São alimentadas disputas e tornam-se cada vez mais distantes as
possibilidades de reconciliação. Essas situações revelam mediocridades
humanísticas e espirituais.
E o tempo precioso
da Quaresma, delicadeza de Deus para com o seu Povo, é a oportunidade para
resgatar o nobre sentido de bater no peito como experiência
existencial-penitencial, investimento para corrigir a própria conduta,
compreendendo-se como instrumento para promover convivências saudáveis. Ao
bater no próprio peito, reconhecendo limitações, com abertura para evoluir,
cada pessoa torna-se agente no processo de qualificação do tecido social,
humanístico, religioso e cultural no mundo contemporâneo. Pode oferecer, assim,
contribuição para edificar uma civilização fraterna e solidária, capaz de
superar os variados tipos de violência.
O gesto de bater
no peito, com humildade e altruísmo, exige vencer qualquer postura narcísica.

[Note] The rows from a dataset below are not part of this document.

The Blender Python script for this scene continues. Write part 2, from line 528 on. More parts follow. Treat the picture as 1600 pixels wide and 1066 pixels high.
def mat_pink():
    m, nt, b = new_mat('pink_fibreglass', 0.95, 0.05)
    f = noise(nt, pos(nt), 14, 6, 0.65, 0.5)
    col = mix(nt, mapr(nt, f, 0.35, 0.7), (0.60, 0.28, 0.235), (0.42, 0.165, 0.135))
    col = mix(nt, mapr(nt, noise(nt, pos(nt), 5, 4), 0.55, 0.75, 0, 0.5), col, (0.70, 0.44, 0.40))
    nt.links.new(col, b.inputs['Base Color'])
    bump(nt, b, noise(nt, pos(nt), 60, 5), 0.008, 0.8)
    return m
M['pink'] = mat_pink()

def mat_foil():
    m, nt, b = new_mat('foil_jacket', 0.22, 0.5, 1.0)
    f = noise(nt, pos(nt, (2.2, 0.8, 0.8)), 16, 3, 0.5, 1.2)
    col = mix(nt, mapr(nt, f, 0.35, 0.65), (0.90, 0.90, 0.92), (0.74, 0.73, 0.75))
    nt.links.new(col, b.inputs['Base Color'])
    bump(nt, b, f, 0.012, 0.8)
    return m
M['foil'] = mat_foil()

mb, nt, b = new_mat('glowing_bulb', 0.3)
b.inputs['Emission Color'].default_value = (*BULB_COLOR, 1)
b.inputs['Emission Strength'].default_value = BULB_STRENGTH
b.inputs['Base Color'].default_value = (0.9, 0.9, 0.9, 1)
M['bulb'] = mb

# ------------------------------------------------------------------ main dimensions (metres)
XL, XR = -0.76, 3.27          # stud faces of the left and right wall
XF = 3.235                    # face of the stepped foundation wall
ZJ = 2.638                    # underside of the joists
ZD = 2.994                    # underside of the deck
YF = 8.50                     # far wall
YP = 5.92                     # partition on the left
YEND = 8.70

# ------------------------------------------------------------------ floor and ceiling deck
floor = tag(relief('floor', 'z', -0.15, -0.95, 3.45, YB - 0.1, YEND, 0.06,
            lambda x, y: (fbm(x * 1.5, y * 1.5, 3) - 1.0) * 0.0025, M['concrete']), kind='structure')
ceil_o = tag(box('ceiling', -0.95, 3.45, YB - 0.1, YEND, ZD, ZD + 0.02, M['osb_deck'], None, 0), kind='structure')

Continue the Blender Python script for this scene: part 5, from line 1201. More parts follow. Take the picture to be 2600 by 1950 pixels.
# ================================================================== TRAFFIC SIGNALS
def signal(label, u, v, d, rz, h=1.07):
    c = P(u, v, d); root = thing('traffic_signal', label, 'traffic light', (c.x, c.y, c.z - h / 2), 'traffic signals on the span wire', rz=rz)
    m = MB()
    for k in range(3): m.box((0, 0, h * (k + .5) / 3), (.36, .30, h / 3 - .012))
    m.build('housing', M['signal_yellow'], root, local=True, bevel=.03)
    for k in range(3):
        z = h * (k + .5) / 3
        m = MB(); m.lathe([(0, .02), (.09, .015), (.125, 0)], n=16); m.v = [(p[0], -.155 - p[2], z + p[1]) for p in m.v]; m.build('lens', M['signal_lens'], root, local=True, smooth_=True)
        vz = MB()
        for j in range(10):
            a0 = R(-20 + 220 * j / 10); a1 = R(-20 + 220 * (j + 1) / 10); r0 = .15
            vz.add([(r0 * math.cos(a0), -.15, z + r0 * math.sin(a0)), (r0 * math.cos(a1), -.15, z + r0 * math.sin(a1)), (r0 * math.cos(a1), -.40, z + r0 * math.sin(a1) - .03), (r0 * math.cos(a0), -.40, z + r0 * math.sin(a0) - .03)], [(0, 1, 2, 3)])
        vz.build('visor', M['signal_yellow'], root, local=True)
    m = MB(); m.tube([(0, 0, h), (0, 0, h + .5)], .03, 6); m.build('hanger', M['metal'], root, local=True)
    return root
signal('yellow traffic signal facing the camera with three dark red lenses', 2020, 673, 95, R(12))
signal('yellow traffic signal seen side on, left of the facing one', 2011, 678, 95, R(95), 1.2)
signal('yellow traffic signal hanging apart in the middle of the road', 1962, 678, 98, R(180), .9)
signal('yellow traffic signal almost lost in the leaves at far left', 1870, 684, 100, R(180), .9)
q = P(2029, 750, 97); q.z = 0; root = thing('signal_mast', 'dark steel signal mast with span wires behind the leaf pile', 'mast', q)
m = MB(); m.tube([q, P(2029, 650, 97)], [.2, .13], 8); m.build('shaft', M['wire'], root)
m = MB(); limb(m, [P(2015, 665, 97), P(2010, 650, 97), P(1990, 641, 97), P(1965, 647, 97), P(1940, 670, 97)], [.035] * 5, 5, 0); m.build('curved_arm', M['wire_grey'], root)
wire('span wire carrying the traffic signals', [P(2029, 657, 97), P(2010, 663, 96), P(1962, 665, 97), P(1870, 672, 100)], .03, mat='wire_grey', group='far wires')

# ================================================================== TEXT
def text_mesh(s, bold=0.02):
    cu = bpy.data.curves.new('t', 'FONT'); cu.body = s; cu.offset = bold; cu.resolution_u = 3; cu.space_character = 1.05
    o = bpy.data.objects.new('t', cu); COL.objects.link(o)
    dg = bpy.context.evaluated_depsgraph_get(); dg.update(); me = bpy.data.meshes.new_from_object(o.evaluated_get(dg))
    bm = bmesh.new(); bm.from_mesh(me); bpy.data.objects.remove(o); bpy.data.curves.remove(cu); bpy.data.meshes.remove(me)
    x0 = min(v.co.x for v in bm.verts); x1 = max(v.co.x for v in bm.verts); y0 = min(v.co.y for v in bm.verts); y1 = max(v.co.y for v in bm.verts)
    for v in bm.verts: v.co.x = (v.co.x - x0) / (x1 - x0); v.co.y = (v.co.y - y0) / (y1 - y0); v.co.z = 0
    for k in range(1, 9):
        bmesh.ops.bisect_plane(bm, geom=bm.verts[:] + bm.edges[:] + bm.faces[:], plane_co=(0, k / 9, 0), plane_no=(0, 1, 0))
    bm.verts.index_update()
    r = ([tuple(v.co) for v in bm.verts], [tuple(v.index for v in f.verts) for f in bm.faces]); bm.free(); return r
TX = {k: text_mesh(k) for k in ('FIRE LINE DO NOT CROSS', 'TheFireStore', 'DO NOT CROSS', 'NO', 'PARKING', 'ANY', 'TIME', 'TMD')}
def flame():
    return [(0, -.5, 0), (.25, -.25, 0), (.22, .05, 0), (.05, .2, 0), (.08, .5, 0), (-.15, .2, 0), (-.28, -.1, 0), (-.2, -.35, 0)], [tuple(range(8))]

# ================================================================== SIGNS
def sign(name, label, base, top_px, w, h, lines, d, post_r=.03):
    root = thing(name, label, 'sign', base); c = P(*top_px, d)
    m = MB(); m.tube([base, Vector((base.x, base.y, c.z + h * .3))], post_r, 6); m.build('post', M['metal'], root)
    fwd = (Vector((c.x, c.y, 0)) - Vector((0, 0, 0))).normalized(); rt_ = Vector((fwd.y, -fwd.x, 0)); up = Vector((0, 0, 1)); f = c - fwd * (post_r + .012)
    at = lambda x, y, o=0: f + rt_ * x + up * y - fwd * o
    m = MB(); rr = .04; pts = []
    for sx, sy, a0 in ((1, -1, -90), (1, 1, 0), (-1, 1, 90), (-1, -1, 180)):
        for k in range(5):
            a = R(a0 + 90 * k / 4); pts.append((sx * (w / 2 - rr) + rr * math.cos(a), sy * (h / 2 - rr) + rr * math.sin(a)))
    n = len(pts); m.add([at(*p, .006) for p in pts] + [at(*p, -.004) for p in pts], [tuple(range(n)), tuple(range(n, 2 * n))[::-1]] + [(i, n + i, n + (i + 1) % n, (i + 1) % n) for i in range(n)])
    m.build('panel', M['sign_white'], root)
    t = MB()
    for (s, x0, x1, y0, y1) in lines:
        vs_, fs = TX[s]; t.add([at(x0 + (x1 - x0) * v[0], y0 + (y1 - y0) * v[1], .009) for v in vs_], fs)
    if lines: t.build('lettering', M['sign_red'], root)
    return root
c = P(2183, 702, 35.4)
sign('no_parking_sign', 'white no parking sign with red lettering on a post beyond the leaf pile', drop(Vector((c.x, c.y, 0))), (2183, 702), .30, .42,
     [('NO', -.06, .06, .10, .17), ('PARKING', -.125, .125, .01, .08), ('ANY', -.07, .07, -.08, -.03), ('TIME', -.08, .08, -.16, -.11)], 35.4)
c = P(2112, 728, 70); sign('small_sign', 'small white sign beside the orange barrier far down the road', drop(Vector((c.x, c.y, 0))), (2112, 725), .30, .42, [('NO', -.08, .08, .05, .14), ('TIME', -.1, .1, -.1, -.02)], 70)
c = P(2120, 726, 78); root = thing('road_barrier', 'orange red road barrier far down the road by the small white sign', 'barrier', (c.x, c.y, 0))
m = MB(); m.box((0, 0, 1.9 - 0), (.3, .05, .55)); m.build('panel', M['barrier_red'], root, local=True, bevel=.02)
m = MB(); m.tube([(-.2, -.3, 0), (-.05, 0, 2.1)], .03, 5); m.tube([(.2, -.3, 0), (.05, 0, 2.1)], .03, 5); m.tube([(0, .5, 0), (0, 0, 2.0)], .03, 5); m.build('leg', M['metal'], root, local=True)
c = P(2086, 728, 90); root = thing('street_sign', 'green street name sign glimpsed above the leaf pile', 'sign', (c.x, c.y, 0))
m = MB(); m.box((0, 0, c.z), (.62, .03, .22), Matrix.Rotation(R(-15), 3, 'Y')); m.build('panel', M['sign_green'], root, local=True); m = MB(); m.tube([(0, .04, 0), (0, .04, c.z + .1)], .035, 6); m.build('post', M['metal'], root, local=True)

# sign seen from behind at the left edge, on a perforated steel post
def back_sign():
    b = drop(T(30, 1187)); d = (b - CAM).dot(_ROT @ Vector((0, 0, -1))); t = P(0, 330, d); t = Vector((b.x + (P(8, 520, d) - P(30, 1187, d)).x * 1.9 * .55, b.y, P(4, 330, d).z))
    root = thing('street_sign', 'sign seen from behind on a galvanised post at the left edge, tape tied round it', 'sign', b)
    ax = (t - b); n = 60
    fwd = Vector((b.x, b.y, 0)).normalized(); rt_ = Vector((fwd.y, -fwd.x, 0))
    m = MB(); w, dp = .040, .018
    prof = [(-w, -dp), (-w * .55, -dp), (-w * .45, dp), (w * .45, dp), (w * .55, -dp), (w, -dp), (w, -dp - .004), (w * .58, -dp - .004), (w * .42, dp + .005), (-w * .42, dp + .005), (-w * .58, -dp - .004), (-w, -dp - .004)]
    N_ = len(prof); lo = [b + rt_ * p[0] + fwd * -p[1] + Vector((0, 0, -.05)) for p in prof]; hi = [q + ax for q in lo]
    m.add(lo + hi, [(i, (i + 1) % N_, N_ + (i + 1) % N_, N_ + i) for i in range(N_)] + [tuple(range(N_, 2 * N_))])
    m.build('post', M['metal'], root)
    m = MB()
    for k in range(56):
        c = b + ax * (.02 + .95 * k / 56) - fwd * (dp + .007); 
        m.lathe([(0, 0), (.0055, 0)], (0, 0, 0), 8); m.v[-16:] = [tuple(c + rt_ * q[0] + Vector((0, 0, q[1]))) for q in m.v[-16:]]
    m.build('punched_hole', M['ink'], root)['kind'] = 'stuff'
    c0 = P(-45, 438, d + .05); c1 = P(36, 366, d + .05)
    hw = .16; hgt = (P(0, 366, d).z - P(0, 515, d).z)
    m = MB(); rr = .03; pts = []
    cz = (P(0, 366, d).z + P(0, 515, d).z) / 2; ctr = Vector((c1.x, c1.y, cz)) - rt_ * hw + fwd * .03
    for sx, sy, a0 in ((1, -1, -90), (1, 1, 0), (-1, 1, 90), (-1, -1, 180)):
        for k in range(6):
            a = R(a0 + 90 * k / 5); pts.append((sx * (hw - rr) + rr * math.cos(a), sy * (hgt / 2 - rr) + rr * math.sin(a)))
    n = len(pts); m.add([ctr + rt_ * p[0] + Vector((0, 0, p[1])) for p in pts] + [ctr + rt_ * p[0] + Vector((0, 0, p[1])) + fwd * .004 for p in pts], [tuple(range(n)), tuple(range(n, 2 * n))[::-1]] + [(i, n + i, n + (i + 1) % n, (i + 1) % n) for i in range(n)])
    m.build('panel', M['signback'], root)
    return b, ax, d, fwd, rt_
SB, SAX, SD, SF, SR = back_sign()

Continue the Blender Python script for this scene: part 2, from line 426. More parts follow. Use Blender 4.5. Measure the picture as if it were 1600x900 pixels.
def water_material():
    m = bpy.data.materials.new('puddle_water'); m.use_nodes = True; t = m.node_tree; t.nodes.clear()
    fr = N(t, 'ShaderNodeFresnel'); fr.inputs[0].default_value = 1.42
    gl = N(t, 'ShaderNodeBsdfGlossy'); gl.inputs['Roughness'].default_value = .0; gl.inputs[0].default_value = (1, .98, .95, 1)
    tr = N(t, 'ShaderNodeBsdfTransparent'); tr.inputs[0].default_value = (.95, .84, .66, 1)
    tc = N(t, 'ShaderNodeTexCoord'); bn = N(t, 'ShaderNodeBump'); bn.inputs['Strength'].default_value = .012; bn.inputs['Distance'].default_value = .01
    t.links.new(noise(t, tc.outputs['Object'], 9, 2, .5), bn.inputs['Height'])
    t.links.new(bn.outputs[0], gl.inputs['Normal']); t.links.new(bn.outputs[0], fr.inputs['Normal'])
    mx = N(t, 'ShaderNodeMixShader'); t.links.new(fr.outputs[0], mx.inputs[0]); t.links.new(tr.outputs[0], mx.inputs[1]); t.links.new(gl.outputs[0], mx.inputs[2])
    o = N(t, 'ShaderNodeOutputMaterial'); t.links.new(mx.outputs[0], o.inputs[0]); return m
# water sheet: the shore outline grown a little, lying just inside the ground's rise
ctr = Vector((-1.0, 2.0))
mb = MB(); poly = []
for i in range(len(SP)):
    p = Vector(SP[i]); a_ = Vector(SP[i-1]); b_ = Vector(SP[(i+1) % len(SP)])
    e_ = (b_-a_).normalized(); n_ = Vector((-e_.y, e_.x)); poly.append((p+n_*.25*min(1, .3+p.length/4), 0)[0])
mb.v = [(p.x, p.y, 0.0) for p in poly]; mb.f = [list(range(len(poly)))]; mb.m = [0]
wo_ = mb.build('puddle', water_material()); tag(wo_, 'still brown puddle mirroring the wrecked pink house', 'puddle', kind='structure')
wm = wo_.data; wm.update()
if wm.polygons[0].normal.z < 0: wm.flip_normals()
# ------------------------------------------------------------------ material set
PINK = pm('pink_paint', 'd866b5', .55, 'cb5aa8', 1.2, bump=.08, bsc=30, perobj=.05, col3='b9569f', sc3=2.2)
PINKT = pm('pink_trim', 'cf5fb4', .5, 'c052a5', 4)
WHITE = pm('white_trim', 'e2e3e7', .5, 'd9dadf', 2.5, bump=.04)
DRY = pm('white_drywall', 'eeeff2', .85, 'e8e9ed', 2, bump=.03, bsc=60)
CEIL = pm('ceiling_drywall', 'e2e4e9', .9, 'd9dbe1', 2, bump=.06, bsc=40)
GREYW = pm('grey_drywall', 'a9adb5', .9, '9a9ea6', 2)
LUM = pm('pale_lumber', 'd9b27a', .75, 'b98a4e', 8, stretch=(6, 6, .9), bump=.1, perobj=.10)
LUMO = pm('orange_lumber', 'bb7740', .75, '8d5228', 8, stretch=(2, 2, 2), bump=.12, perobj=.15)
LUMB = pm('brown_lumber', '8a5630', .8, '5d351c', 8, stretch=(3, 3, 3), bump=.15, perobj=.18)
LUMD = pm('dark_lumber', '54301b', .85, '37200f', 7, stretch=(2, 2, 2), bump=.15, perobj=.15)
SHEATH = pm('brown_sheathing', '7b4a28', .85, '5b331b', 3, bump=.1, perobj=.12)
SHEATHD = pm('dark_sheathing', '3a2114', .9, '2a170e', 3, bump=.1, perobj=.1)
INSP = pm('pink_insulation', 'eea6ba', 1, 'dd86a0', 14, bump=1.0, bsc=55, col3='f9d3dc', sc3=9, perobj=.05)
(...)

Ao invés disso, o olhar deve dirigir-se para a pessoa capaz de transformar o
coração de todos : Jesus Cristo, contemplando o seu caminho redentor de paixão,
morte e ressurreição. Bater no peito, com a abertura para reconhecer as
próprias limitações, cultivando a disponibilidade para evoluir, é exercício que
ilumina consciências. Caminho indispensável para o surgimento de líderes
capazes de cumprir a missão que assumiram, cidadãos que prezam e têm gosto pela
solidariedade fraterna, gente que reconhece e valoriza os bens históricos,
culturais e ecológicos.
Bater no peito,
sem medo e até por gosto terapêutico, examinar a própria consciência,
reconhecer erros e mediocridades, um esforço da razão e, acima de tudo, com
abertura para a graça de Deus, com o olhar fixo n’Ele, o Cristo. Aí está o
exercício transformador que qualifica a interioridade humana para alcançar
novos propósitos, a alegria de sair da própria prisão existencial para fazer-se
instrumento do amor e da verdade, edificando um tempo novo, o tempo de Deus!’